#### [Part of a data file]
[BEGIN]

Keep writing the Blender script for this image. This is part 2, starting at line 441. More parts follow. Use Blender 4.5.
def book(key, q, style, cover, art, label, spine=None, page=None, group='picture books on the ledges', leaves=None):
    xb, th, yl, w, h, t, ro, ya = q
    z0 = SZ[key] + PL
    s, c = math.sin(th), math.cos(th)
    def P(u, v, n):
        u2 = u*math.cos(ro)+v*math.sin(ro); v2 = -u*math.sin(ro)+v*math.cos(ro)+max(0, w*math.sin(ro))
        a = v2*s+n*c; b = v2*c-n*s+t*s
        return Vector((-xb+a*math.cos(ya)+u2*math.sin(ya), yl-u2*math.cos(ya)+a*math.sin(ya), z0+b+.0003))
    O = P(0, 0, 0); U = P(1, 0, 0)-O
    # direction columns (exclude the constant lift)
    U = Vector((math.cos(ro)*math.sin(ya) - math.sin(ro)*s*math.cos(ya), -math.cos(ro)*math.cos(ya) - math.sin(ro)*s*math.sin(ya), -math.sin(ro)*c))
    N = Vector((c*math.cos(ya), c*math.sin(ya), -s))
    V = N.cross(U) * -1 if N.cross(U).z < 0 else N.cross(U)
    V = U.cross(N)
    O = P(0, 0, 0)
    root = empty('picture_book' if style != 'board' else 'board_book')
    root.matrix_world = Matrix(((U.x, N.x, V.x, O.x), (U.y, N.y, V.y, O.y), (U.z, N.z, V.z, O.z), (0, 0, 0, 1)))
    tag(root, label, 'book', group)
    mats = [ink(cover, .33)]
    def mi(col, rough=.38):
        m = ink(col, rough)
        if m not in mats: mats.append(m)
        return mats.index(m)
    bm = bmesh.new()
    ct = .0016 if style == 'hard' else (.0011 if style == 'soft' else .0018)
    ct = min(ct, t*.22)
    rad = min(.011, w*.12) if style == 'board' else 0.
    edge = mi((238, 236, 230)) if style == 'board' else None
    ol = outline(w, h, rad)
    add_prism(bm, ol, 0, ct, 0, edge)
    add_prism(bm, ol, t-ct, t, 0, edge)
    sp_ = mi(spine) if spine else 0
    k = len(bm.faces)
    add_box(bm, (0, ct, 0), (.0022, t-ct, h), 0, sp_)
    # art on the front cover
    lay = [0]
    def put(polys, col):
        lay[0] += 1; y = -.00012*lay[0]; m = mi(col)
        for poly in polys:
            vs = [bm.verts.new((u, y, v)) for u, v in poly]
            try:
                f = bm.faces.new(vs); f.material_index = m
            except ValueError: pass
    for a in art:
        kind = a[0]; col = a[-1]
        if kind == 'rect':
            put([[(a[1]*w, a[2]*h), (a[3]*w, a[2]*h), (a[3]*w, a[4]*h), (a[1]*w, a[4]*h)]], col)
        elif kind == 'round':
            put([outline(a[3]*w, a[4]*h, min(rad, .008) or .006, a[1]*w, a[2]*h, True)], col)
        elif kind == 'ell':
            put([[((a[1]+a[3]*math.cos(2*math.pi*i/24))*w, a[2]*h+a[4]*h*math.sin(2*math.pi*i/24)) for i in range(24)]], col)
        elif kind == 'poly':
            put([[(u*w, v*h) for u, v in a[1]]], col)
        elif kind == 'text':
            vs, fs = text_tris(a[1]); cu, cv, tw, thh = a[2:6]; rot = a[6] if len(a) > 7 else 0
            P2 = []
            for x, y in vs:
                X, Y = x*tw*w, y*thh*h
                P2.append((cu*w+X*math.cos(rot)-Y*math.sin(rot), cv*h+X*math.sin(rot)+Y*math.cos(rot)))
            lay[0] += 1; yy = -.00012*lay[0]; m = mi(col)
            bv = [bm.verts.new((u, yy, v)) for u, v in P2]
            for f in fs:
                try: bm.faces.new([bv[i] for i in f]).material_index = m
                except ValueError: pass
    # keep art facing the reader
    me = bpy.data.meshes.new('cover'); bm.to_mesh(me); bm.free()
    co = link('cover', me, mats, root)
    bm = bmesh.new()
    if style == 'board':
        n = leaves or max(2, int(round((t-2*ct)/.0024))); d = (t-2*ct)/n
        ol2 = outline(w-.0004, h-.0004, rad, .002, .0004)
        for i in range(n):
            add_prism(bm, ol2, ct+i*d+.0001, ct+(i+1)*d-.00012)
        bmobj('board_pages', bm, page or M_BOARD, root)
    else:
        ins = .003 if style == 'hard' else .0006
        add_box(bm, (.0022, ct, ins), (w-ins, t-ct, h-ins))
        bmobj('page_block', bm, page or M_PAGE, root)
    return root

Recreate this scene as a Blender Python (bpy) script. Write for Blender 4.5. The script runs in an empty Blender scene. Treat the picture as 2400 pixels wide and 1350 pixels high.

[END]

#### [Exercise brief]
Within the listing above, work out how many lines contain the string "Blender", and reply with that number only.

#### [Result for this exercise]
2